The pledge concentrates on “this current wave of persecution” and “brutal extremist campaigns” against Middle Eastern Christians. Washington, D.C. Cardinal Donald Wuerl calls for protecting religious freedom in the Middle East: “If history has any lesson to teach us about silence, it’s not a good one.”

According to Fox News and other sources, the number of Christian Middle Easterners has fallen 60 percent since 2011. This number indicates many Christians have died or converted, but likely most of them have fled or immigrated.

In Turkey just one percent of the population is Christian, whereas Christians were one-quarter of the population a century ago. Christians in Iraq numbered 1.5 million a generation ago. Now they total 200,000. War has wrecked 30 percent of Syria’s churches. At least 40 Christians in Iran are “in prison, detained, or awaiting trial because of their religious beliefs and activities,” reports the U.S. Commission on International Religious Freedom. And among both Israelis and Palestinians, the number of Christians has plummeted since 1948.

The pledge of solidarity asks Washington to defend and assist Christians and religious minorities in the Middle East. The question at hand: will this kind of document, or subsequent efforts, help?

Mideast Responses

In Orthodox churches in Egypt, Lebanon, and Syria, the incense smells as strong as it looks. The formality of the service is as rigid as it is long. The chanting of Scripture and ringing of bells and gongs is both beautiful and enigmatic. Floors are stone, benches are wood, and icons and images in stained glass windows stared. In many settings men and women sit separately.

Yet when you meet Arab Christians, be they Catholic, Orthodox, or Protestant, you quickly learn they are not just waiting around for their Western brothers and sisters to save them. Besides, their churches are not just decades or centuries old. Many date back to the first millennium. If you mix that ancient strength with Western Mideast diplomacy that usually focuses on Muslims and Jews, you may start to understand why some Christians in the Middle East distrust or oppose what they call Western “intervention.”

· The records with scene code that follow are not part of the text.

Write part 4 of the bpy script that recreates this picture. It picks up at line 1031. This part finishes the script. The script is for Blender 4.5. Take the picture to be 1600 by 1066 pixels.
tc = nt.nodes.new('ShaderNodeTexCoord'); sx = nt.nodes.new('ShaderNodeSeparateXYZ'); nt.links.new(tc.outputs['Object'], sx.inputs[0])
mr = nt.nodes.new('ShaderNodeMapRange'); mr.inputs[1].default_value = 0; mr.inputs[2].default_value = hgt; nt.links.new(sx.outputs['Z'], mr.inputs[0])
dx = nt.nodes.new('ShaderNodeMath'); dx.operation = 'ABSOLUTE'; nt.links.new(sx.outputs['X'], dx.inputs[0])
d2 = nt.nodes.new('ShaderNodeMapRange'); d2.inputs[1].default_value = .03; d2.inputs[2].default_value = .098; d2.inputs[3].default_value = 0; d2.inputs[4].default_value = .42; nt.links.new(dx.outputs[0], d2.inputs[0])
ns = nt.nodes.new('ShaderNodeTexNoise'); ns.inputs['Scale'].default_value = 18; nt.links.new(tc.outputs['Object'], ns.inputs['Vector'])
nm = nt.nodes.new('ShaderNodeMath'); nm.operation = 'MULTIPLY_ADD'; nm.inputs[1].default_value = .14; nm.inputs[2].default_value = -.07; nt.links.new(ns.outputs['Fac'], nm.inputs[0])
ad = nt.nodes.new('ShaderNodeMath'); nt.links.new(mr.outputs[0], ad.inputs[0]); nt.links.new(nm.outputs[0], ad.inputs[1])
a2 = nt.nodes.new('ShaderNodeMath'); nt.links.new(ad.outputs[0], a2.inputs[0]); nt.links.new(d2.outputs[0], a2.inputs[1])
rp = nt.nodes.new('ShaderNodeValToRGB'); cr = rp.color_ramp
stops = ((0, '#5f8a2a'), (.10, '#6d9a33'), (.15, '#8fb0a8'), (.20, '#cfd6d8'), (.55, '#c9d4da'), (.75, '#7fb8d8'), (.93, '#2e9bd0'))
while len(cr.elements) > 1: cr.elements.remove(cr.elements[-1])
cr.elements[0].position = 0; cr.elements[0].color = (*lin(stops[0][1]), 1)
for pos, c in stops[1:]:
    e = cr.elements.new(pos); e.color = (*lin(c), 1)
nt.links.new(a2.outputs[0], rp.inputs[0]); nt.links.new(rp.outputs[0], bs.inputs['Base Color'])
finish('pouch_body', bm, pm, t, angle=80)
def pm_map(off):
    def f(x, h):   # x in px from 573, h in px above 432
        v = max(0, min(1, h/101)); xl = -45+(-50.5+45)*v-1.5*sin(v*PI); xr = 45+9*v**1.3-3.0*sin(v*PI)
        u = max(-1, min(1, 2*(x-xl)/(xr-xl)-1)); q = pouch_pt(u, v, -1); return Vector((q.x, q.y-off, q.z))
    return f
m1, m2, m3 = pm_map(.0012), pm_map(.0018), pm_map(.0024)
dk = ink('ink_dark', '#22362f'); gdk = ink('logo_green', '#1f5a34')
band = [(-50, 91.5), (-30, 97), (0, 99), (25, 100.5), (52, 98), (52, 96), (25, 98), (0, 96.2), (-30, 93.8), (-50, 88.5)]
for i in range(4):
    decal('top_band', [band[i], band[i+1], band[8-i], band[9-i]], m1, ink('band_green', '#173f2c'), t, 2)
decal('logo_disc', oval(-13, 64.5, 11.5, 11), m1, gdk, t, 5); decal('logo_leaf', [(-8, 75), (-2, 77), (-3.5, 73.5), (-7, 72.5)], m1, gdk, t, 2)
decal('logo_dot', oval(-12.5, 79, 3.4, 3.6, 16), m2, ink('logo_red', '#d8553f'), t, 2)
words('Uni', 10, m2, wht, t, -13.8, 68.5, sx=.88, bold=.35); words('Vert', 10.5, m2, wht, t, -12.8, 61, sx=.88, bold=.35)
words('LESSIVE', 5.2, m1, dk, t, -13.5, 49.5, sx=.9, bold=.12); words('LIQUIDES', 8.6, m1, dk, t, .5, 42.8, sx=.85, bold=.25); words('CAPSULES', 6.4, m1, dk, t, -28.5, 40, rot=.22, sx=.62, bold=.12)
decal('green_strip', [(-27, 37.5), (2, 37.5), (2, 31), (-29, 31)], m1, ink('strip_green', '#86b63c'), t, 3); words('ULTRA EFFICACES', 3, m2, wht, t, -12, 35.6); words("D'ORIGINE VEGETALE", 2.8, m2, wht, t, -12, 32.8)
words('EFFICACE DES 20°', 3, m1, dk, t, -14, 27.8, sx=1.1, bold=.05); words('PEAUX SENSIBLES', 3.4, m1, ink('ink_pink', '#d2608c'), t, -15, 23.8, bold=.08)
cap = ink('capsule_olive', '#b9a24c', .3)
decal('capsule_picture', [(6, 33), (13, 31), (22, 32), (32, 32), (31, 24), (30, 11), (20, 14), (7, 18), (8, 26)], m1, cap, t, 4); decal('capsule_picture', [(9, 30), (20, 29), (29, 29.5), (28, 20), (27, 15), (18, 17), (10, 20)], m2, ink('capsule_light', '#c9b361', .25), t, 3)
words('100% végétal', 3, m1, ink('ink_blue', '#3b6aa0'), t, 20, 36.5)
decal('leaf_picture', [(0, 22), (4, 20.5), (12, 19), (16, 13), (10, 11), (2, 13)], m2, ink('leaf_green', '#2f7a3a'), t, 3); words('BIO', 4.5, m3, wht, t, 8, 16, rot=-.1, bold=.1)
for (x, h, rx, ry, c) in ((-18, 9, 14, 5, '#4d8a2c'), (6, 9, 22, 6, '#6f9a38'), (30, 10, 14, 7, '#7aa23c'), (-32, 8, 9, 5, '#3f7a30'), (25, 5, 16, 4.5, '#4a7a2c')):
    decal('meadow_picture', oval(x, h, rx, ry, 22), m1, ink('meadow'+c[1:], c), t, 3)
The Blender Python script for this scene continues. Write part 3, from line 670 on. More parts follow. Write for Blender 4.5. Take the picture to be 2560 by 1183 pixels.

Fawzi Khalil, pastor in Cairo at the largest evangelical church in the Middle East, highly values “the prayers and concerns of our Christian brethren around the world, and in the U.S. especially. But we don’t believe outside pressure would be best for our daily life with our Muslim friends. The government of Egypt with local Christian leaders is best suited to fix our problems.”

In Syria, many Christians support the beleaguered government because some militant rebels have attacked them. Father Gabriel Daoud is a Syriac Orthodox priest, and he resents that U.S. support sometimes goes to his enemies. He bitterly asks if Westerners would ever “let these militants into their countries to destroy everything.”

Then again, many Mideast Christians do crave more assistance from the United States. “We feel forgotten and isolated,” says Baghdad’s Catholic Chaldean Patriarch Louis Sako. “If they kill us all, what would be the reaction of Christians in the West? Would they do something then?” Plus, many Christian immigrants to the West become activists for more action on behalf of their home countries.

The key is to pray faithfully and boldly for Christians throughout the Middle East, and then offer overt help to specific people with a humble heart that is eager to bless…and be blessed.